International | Jul 06 2007
By Rudi Filapek-Vandyck
The Chinese economy may have become one of the key factors to watch for global investors, however interpreting Chinese economic data remains more art than science.
Two groups of researchers and data collectors try to gauge business activity among the country’s many manufacturers each month and it just so happens to be that both measurements pointed in a different direction in June.
The first – Chinese PMI (purchasing manager’s index) from NTC-CLSA – rose again in June, to register at 55.0, which was not only up from 54.1 in May but also the highest level since March 2005.
The second PMI, however, released by the National Bureau of Statistics (NBS) and the China Federation of Logistics and Purchasing, eased for the second consecutive month to 54.5. This PMI reached its all-time high of 58.6 in April.
How to explain this?
Blaming differences in sampling and compilation methods, like some economists do, probably goes a long way.

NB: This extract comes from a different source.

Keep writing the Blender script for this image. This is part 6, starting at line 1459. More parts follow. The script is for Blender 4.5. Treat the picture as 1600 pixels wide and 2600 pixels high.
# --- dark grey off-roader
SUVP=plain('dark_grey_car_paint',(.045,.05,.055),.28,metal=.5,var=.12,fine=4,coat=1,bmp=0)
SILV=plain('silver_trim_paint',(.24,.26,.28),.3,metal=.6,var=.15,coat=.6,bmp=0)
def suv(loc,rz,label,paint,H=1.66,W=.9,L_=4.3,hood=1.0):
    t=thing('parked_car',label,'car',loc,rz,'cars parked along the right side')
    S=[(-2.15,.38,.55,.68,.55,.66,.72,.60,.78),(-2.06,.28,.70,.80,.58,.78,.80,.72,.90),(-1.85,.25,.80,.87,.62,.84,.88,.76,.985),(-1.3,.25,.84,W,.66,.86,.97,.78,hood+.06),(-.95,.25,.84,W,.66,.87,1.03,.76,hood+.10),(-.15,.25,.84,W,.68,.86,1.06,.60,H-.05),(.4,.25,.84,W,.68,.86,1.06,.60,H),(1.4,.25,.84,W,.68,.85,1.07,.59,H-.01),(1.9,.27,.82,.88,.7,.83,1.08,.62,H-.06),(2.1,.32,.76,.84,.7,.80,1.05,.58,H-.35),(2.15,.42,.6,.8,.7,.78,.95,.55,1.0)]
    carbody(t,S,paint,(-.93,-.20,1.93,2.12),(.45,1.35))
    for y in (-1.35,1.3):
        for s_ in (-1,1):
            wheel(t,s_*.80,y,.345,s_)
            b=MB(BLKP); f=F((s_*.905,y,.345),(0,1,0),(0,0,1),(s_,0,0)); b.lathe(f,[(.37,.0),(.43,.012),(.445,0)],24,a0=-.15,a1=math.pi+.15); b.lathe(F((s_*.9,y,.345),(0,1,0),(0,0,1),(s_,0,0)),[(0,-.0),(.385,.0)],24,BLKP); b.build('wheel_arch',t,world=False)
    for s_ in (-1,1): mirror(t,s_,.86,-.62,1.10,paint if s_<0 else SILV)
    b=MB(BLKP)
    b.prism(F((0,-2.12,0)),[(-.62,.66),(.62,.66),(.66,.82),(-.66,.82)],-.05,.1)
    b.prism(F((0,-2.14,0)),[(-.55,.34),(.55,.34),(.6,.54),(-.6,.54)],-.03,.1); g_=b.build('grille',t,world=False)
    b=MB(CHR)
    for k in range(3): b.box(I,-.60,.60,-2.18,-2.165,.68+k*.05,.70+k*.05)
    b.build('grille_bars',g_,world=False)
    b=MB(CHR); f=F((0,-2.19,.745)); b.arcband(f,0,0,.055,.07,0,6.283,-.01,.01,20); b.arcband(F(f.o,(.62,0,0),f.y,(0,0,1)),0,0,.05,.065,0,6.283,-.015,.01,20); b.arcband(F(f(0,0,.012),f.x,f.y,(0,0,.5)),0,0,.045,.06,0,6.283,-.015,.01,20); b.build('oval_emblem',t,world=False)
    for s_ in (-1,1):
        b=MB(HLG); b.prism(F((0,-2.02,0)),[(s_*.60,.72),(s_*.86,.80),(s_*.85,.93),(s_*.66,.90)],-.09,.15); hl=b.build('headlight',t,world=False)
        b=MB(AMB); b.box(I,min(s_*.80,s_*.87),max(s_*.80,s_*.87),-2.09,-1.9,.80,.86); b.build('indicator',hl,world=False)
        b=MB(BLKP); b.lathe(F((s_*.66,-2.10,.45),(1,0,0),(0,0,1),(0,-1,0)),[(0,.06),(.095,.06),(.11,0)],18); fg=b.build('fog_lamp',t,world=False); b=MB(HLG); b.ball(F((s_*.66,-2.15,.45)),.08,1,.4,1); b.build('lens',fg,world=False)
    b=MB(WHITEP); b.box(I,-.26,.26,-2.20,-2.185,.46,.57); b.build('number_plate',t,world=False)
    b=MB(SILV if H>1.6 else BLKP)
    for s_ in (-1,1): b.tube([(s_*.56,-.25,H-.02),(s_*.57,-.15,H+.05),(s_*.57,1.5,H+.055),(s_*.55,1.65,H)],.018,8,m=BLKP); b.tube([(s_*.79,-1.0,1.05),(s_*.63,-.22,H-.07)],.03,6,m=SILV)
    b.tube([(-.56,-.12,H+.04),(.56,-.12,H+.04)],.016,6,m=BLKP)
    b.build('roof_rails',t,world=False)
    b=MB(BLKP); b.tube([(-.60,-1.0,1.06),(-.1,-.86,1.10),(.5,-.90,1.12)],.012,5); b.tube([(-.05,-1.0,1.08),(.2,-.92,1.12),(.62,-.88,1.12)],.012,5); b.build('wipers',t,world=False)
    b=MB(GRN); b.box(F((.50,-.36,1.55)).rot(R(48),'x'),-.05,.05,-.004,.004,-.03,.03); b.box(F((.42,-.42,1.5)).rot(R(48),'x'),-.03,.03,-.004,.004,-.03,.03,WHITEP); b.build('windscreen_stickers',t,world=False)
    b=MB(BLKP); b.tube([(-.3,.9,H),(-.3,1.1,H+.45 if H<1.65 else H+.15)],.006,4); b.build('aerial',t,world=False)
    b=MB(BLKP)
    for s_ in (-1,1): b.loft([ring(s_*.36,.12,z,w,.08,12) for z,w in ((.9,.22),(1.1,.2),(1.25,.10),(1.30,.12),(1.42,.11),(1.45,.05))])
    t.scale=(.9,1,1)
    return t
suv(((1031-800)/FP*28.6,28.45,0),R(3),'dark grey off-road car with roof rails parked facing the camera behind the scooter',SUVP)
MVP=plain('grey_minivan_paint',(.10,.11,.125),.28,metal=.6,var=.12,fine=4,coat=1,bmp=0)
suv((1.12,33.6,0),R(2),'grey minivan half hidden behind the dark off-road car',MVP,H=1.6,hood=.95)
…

But how should one interpret this?
The China focused team at JP Morgan believes that, based on in-house research, it would seem that the NBS PMI series (the second one above) is more closely related to industrial production growth two months later in the country whereas the CLSA version (the first one above) would appear to be a better gauge for the actual industrial production growth in the same month.
This would suggest that Chinese industrial production is to weaken into the next quarter.
It’s a view endorsed by the China specialists at Credit Suisse who have taken the view that economic growth in the country has peaked in the second quarter of calendar 2007 with the third quarter likely to surprise to the downside.
Credit Suisse talks of “mild growth moderation” for the current quarter which has the potential to force market estimates of economic growth for the year down. Moreover, the analysts believe there’s every chance that because of this (anticipated) moderation the Chinese authorities will be very, very vigilant when taking further steps to cool down the economy in an orderly way.
Credit Suisse also believes that any confirmation the Chinese economy has peaked may pose a threat to share prices of cyclical stocks that have performed very well during the first six months of the year.
The analysts believe any near-term weakness in the third quarter will probably be related to exports and investment. As it happens, these are the two major drivers behind China’s economy.
The specialists remain positive on Chinese economic growth in the subsequent quarters.